Big Nate on a Roll by Lincoln Peirce (HarperCollins, $12.99, 9780061944383) is an illustrated children's book based on the Big Nate comic strip.

The Sacred Acre: The Ed Thomas Story by Mark Tabb and Tony Dungy (Zondervan, $22.99, 9780310332190) tells the story of an Iowa town destroyed by a tornado and the coach who gave hope to the community.

Class Warfare: Inside the Fight to Fix America's Schools by Steven Brill (Simon & Schuster, $28, 9781451611991) assigns the majority of blame for America's education shortcomings on teachers unions.



Book Review

Book Review: Becoming Ray Bradbury

Becoming Ray Bradbury by Jonathan R. Eller (University of Illinois Press, $34.95 hardcover, 9780252036293, August 2011)

It may be hyperbolic to suggest that Ray Bradbury is the science fiction writer most likely to have been read by any randomly selected American under the age of 50. Given the frequency with which junior high and high school English teachers assign Fahrenheit 451 or, perhaps, The Martian Chronicles, though, it doesn't seem like a completely unreasonable assumption. Younger readers may not be aware of how brightly Bradbury's literary star shone when those books were first published; although he could never fully disassociate himself in the minds of the literati from the genre label, support from mainstream magazine editors and enthusiastic, influential readers like Christopher Isherwood at least assured he would be regarded as the one diamond in a pile of coal.
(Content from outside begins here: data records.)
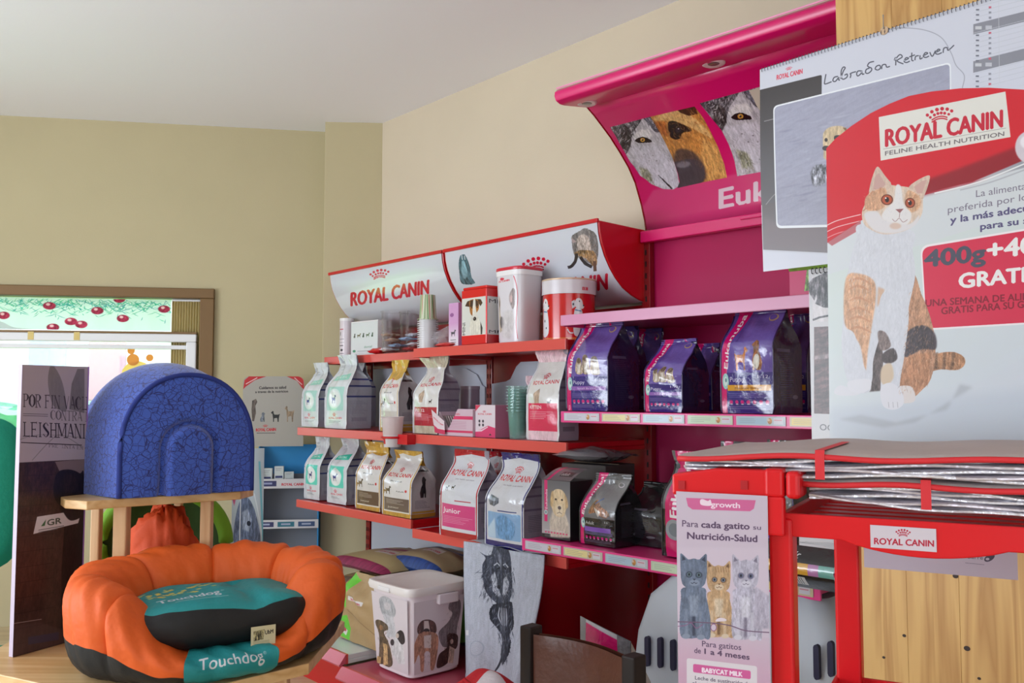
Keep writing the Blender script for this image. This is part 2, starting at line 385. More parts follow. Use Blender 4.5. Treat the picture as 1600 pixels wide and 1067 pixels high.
mb = MB(); mb.box(xi0, xi1-.075, .02, .06, zs-.085, zs-.062); mb.build('sash_rail', trim_white, wn, bevel=.003)
mb = MB(); mb.box(xi0, xi1-.02, .002, .03, zs, zs+.012); mb.build('frame_bead', brown_frame, wn)
for px in (48, 120):
    a = float(BF.hit(px, 527)[0]); mb = MB(); mb.box(a-.015, a+.015, -.002, .0, zs-.04, zs+.004); mb.build('tape_strip', mat('yellow_tape', (214, 190, 120), .6), wn)
# printed valance hanging in the upper part
vx1 = float(BF.hit(268, 470, -.06)[0])
cv = Cv(900, 240, (232, 246, 242), lambda x, y: ((x-(-110))/380*900, (y-456)/68*240))
for k in range(620):
    x = RS.uniform(-110, 268); y = 456+abs(RS.normal(0, 15)); L = RS.uniform(5, 13); t = RS.uniform(-.9, .9)
    cv.l([(x, y), (x+L*t, y+L*.5), (x+L*t*1.9, y+L*.8)], [.2, 1.5, .2], (40+RS.randint(70), 150+RS.randint(50), 136+RS.randint(40)), al=.75)
for x, y in ((25, 495), (90, 473), (160, 482), (122, 506), (137, 512), (198, 498), (259, 476), (96, 519), (-30, 480), (-75, 500), (192, 456)):
    cv.e(x, y, 9, 8, (176, 50, 80), soft=1, fur=.3); cv.e(x-2, y-3, 3, 3, (250, 190, 200), soft=1)
cv.p([(-110, 524), (-20, 523), (15, 507), (40, 520), (60, 524)], (190, 180, 190), al=.7, sm=True)
vm = cv.mat('printed_valance', .8); nt = vm.node_tree; b_ = nt.nodes['Principled BSDF']; tr = nt.nodes.new('ShaderNodeBsdfTranslucent'); mx = nt.nodes.new('ShaderNodeMixShader'); mx.inputs[0].default_value = .45
tex = [n for n in nt.nodes if n.type == 'TEX_IMAGE'][0]; nt.links.new(tex.outputs[0], tr.inputs[0]); nt.links.new(b_.outputs[0], mx.inputs[1]); nt.links.new(tr.outputs[0], mx.inputs[2]); nt.links.new(mx.outputs[0], nt.nodes['Material Output'].inputs[0])
zt = zi-.004; zb_ = zs+.02; vx0 = vx1-1.35
mb = MB(); mb.grid(lambda u, v: (vx0+(vx1-vx0)*u, .06+.004*math.sin(u*60), zb_+(zt-zb_)*v), 90, 3)
o = mb.build('window_valance', vm, loc=BF.P(0, 0, 0), rotz=BA, smooth=True); tag(o, 'white valance printed with green leaves and red fruit across the window top', 'curtain')
# pleated blind at the right side of the window
blm = mat('pleated_cream_cloth', (206, 190, 140), .8)
th = thing('pleated_blind', 'cream pleated blind gathered at the right side of the window', 'blind', BF.P(0, 0, 0), BA)
mb = MB(); px0 = vx1+.005; px1 = xi1-.003; n = 22
pts = [(px0+(px1-px0)*i/n, .045+(.018 if i % 2 else 0)) for i in range(n+1)]
mb.grid(lambda u, v: (px0+(px1-px0)*u, pts[int(round(u*n))][1]+.004, wzb+.07+(zi-wzb-.08)*v), n, 1); mb.build('pleats', blm, th)
mb = MB(); mb.box(px0, px1, .04, .066, zi-.012, zi-.002); mb.build('headrail', trim_white, th)
# sticker on the glass: orange and yellow flower
th = thing('window_sticker', 'orange and yellow flower sticker on the window glass', 'sticker', BF.P(0, 0, 0), BA)
def disc(cx, cz, r, y, n=18, sx=1): return [(cx+r*sx*math.cos(2*PI*i/n), cz+r*math.sin(2*PI*i/n)) for i in range(n)], y
def stick(px, py, r, m, name, sx=1, y=.068):
    a, z = BF.hit(px, py, -.07); mb = MB(); p_, _ = disc(float(a), float(z), r, 0, sx=sx); mb.xz(p_, y, y+.001); mb.build(name, m, th)
org = mat('orange_film', (236, 160, 60), .6); yel = mat('yellow_film', (250, 224, 120), .6)
for tm in (org, yel): tm.node_tree.nodes['Principled BSDF'].inputs['Transmission Weight'].default_value = .4
stick(208, 562, .033, org, 'petal'); stick(234, 559, .02, org, 'petal'); stick(205, 548, .02, org, 'petal'); stick(214, 585, .075, yel, 'flower_center', 1.1, .071)
# ---------------- outside, seen through the window
lawn = mat('sunny_lawn', (120, 190, 90), .9, var=.25, scale=3); hedge = mat('hedge_leaves', (60, 150, 110), .9, var=.4, scale=6, bump=.6, bscale=12)
mb = MB(); mb.box(-30, 14, 5.6, 40, -.45, -.3); o = mb.build('lawn_outside', lawn); o['kind'] = 'structure'
mb = MB(); mb.grid(lambda u, v: (-22+30*u, 17+.25*math.sin(u*70)+.4*math.sin(v*PI), -.3+(1.5+.1*math.sin(u*55)+.08*math.sin(u*131))*v), 160, 8); mb.grid(lambda u, v: (-22+30*u, 17.2+1.2*v, 1.2+.1*math.sin(u*55)), 80, 2)
tag(mb.build('garden_hedge', hedge, smooth=True), 'green garden hedge beyond the lawn outside the window', 'hedge')
th = thing('garden_house', 'pale house wall with blue shutter outside the window', 'building', (-8.6, 19.5, -.3))
mb = MB(); mb.box(-3, 1.6, 0, 3, 0, 4.2); mb.build('facade', mat('pale_render', (236, 236, 240), .9), th)
mb = MB(); mb.box(-1.9, -1.1, -.06, .0, 1.6, 2.9); mb.build('shutter', mat('blue_shutter', (120, 160, 210), .6), th)
mb = MB(); mb.box(-.6, .2, -.06, .0, 1.6, 2.9); mb.build('shutter', mat('red_shutter', (200, 110, 120), .6), th)
mb = MB(); mb.prof([(-.3, 4.1), (3.3, 4.1), (1.5, 5.3)], -3.3, 1.9); mb.build('roof', mat('clay_roof', (190, 120, 90), .8), th)

# ------------------------------------------------------------------ red shelving (two bays)
def extr_M(fr, prof, a0, a1, w, h):
    """prof: list (b, z) from bottom to top; maps photo pixels onto the extruded surface"""
    P = np.array(prof); L = np.concatenate([[0], np.cumsum(np.hypot(*np.diff(P, axis=0).T))]); n = 240; tt = np.linspace(0, L[-1], n)
    bb = np.interp(tt, L, P[:, 0]); zz = np.interp(tt, L, P[:, 1])
    def M(x, y):
        best = np.full(np.shape(x), 1e9); A = np.zeros(np.shape(x)); T = np.zeros(np.shape(x))
        for t, b, z in zip(tt, bb, zz):
            a, zh = fr.hit(x, y, b); d = np.abs(zh-z); k = d < best; best = np.where(k, d, best); A = np.where(k, a, A); T = np.where(k, t, T)
        return (A-a0)/(a1-a0)*w, (1-T/L[-1])*h
    return M, L[-1]
def extr(mb, prof, x0, x1, mi=0, nu=1):
    P = np.array(prof); L = np.concatenate([[0], np.cumsum(np.hypot(*np.diff(P, axis=0).T))])/1.; L = L/L[-1]; n = len(prof)-1
    def fn(u, v):
        k = v*n; return (x0+(x1-x0)*u, -float(np.interp(k, range(n+1), P[:, 0])), float(np.interp(k, range(n+1), P[:, 1])))
    o = len(mb.f); mb.grid(fn, nu, n, mi)
    for q in range(o, len(mb.f)):
        j = (q-o)//nu; mb.uv[q] = [(u, L[j] if v < .5 else L[j+1]) for (u, _), v in zip(mb.uv[q], (0, 0, 1, 1))]
HP = [(-.43, 1.76), (-.40, 1.765), (-.355, 1.78), (-.306, 1.804), (-.265, 1.838), (-.236, 1.871), (-.207, 1.915), (-.186, 1.96), (-.175, 2.0), (-.17, 2.045)]
def header_canvas(kind):
    a0, a1 = (-.985, -.045) if kind == 1 else (.0, .93)
    M, L = extr_M(R, HP, a0, a1, 1000, int(1000*.42/(a1-a0)))
    cv = Cv(1000, int(1000*.42/(a1-a0)), (214, 216, 226), M)
    if kind == 1:
        cv.p([(520, 470), (600, 440), (680, 425), (690, 436), (600, 462), (530, 485)], (236, 240, 248), sm=True, soft=4, al=.6)
        cv.logo(552, 478, 668, 459, 21, (206, 20, 50), .05, False); cv.crown(594, 434, 28, (206, 30, 55), -.15)
    else:
        cv.crown(838, 421, 40, (200, 24, 55), -.12); cv.t('ROYAL CANIN', 795, 470, 950, 452, 24, (200, 22, 52), .05)
        # leaping cat seen from behind (right end)
        cv.p([(894, 372), (898, 366), (905, 362), (914, 357), (922, 359), (932, 366), (936, 385), (935, 402), (930, 412), (918, 410), (908, 404), (898, 398)], (122, 116, 116), sm=True, fur=.35, jit=1)
        cv.p([(902, 376), (912, 366), (922, 374), (924, 398), (908, 398)], (196, 180, 172), sm=True, fur=.3, soft=2)
        cv.p([(898, 396), (912, 391), (930, 394), (934, 412), (928, 416), (916, 404)], (150, 116, 80), sm=True, fur=.6, jit=1)
        cv.st([(896, 370), (922, 360), (936, 385), (930, 410), (900, 400)], 120, 6, 90, [(60, 54, 52), (200, 190, 184), (110, 90, 70)], .9, .5)
        cv.l([(902, 396), (900, 408), (894, 416), (888, 418)], 5, (46, 40, 40), sm=True, fur=.2)
        cv.l([(908, 402), (916, 412), (926, 417)], 5, (50, 44, 44), sm=True); cv.l([(930, 408), (931, 424)], 5, (110, 78, 60)); cv.p([(893, 371), (896, 380), (902, 378)], (170, 150, 150))
        # dog's raised paw (left end)
        cv.p([(717, 412), (719, 401), (723, 398), (728, 400), (734, 415), (737, 432), (742, 443), (722, 443), (718, 425)], (72, 100, 112), sm=True, fur=.5, jit=1)
        cv.p([(722, 408), (728, 412), (731, 430), (725, 436), (721, 424)], (130, 168, 182), sm=True, fur=.3, soft=2)
        cv.l([(722, 399), (723, 406)], 1, (220, 225, 230)); cv.l([(726, 399), (727, 406)], 1, (220, 225, 230))
    return cv.mat('curved_header', .16, coat=.6)
slot_m = mat('slot_black', (30, 6, 10), .8)
def red_bay(idx, a0, a1, label, zs_, depths):
    t = thing('red_shelving_unit', label, 'shelf', R.P(0, 0, 0), R.ang, 'red steel shelving bays on the right wall'); w = a1-a0
    # base deck, kick plate, shelves
    for z, d, nm, th_, tilt in zs_:
        mb = MB(); mb.box(a0+.005, a1-.005, -d+.008, .43, z-.02, z, 0); mb.box(a0+.003, a1-.003, -d, -d+.012, z-.036, z+.003, 1); mb.box(a0+.003, a0+.01, -d+.012, .43, z-.036, z-.02, 0); mb.box(a1-.01, a1-.003, -d+.012, .43, z-.036, z-.02, 0)
        mb.build(nm, [red_metal if z > .5 else (mat('pale_deck', (206, 214, 214), .35, coat=.3) if idx == 1 else mat('pink_deck', (186, 70, 92), .3, coat=.4)), red_face], t, bevel=.002)
    for x in ((a0, a1) if idx == 1 else (a1,)):
        mb = MB(); mb.box(x-.02, x+.02, .43, .47, FZ, 2.04); u = mb.build('upright', dark_red, t, bevel=.002)
        mb = MB()
        for k in range(36):
            z = .4+k*.045; mb.box(x-.012, x-.007, .4285, .431, z, z+.02); mb.box(x+.007, x+.012, .4285, .431, z, z+.02)
        so = mb.build('slots', slot_m, u); so['kind'] = 'stuff'
    return t
t1 = red_bay(1, -1.03, -.005, 'red steel shelving bay beside the pillar with teal and gold kibble bags', [(1.60, -.15, 'shelf', 0, 0), (1.236, 0, 'shelf', 0, 0), (.87, 0, 'shelf', 0, 0), (.365, .31, 'base_deck', 0, 0)], None)
t2 = red_bay(2, .0, .935, 'red steel shelving bay in the middle with tins on top and towel hanging below', [(1.60, 0, 'shelf', 0, 0), (1.234, 0, 'shelf', 0, 0), (.835, 0, 'shelf', 0, 0), (.325, .33, 'base_deck', 0, 0)], None)
for t, x0, x1, pm in ((t1, -1.0, -.02, grey_panel), (t2, .02, .92, dark_red)):
    mb = MB(); mb.box(x0, x1, .435, .45, FZ, 1.75); mb.build('back_panel', pm, t)
    mb = MB(); mb.box(x0, x1, -.27, -.255, FZ, .29); mb.build('kick_plate', red_metal, t)
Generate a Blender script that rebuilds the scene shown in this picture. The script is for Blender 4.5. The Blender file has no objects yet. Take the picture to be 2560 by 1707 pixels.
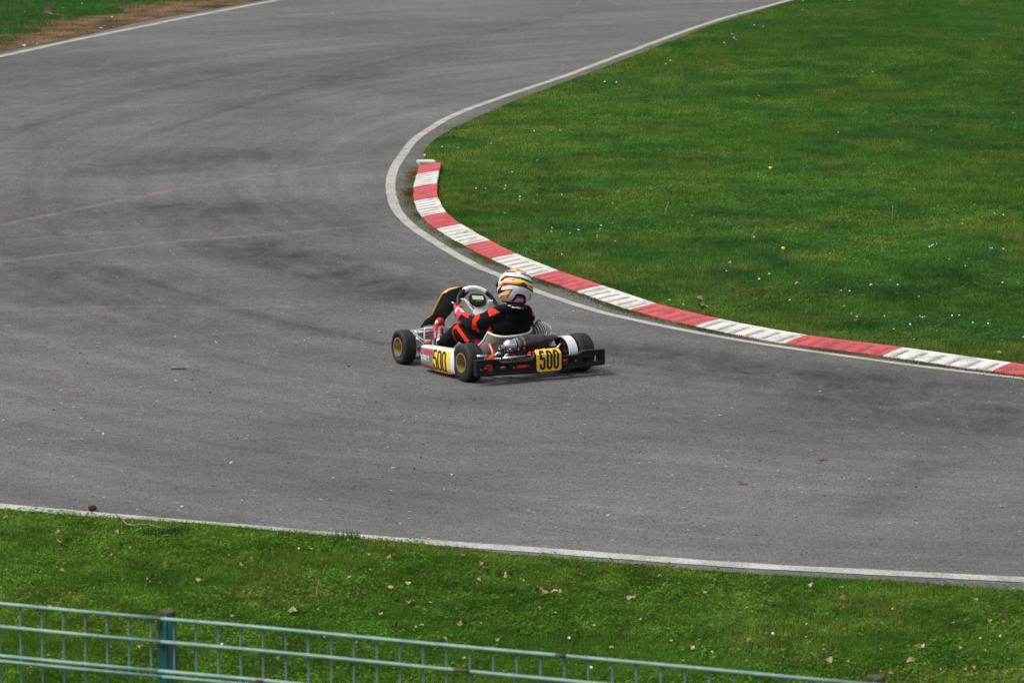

The metaphor is chosen deliberately: much like a diamond is created by exerting intense geological pressures on coal, Bradbury's most famous stories came after years of refinement. In Becoming Ray Bradbury, Jonathan R. Eller painstakingly details the process by which the young writer consciously shifted his literary influences from pulp writers like Edgar Rice Burroughs and H.P. Lovecraft to literary figures like Thomas Wolfe and John Steinbeck. Drawing upon interviews with his subject, as well as access to his archival papers, and light critical analysis of the stories, Eller lays out Bradbury's tightrope walk along "the line between unrestrained individualism and the effective use of technique," resulting in short stories that used science fiction and fantasy tropes to reach out to larger audiences.

Though Bradbury actively sought literary recognition, even going so far as to ask Doubleday to take the identifying genre tags off his book jackets, it's important to remember that he never fully broke ties with science fiction. In particular, Eller discusses the ways in which friendships with writers like Henry Kuttner and Leigh Brackett helped the young writer find his voice. At the same time, taking inspiration from Howard Roark, the hero of Ayn Rand's The Fountainhead, Bradbury was (in Eller's words) "always on guard against a culture trying to hamstring his creative potential for commercial gain." If, as Malcolm Gladwell says, one needs to apply oneself for 10,000 hours to become an expert, let's call this a look at the 10,000 hours (give or take) that gave Bradbury the ability and the confidence to write Fahrenheit 451. It's a fantastic story, and one of the few frustrating things about it is that Eller ends it just as Bradbury, flush with success, is recruited by John Huston to write a screenplay for Moby Dick. Is it presumptous to ask for a sequel? --Ron Hogan

Shelf Talker: Jonathan R. Eller, a co-founder of The Center for Ray Bradbury Studies, gives us an insightful critical account of an American literary icon's formative years.


Ooops

Help!

The release date for the movie The Help, based on the novel by Kathryn Stockett and mentioned here yesterday, has been moved up by two days and is now tomorrow, not this Friday.